Theorem 4.1.3 Consider a periodical function $f : [-\pi, \pi] \to R$ which has the period $T = 2\pi$. Then
(i) if $f$ is an even function, then its Fourier series becomes
$$f(x) = \dfrac{a_0}{2} + \sum_{n = 1}^\infty a_n \cos(nx),$$
where
$$a_0 = \dfrac{2}{\pi} \int_0^\pi f(x) \ dx, \ \ \ \ \ a_n = \dfrac{2}{\pi} \int_0^\pi f(x) \cos(nx) \ dx.$$
(ii) if $f$ is an odd function, then its Fourier series becomes
$$f(x) = \sum_{n = 1}^\infty b_n \sin(nx),$$
where
$$b_n = \dfrac{2}{\pi} \int_0^\pi f(x) \sin(nx) \ dx$$
Remark. It is usual to say that an even function has a Fourier's cosine series and an odd function has a Fourier's sine series.

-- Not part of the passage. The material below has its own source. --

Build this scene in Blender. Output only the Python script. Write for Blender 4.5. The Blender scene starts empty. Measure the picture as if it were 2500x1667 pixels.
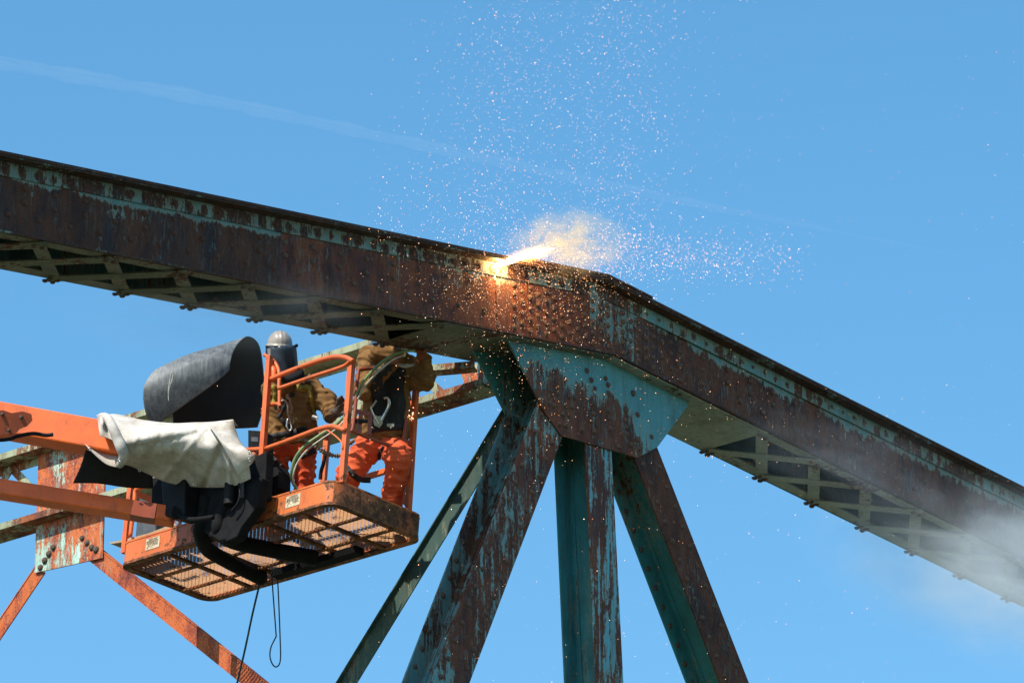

Now, we consider the case of the functions defined on a non-symmetrical interval of the form $[0, \pi]$.Theorem 4.1.4 Consider the function $f : [0, \pi] \to R$. Then it admits both a Fourier's cosine series and a Fourier's sine series.
Proof To find the Fourier's cosine series of the function, we construct the following function
$$g(x) = \begin{cases} f(x), & x \in [0, \pi] \\ f(-x), & x \in [-\pi, 0]. \end{cases}$$
It is a simple matter to verify that $g$ is an even function and then, according to the Theorem 4.1.3, it admits a cosine series
$$g(x) = \dfrac{a_0}{2} + \sum_{n = 1}^\infty a_n \cos(nx),$$
where
$$a_0 = \dfrac{2}{\pi} \int_0^\pi g(x) \ dx, \ \ \ \ \ a_n = \dfrac{2}{\pi} \int_0^\pi g(x) \cos(nx) \ dx.$$
But on the interval $[0, \pi]$ the function $g(x)$ is $f(x)$ such that the above series is, in fact, the series of function $f$.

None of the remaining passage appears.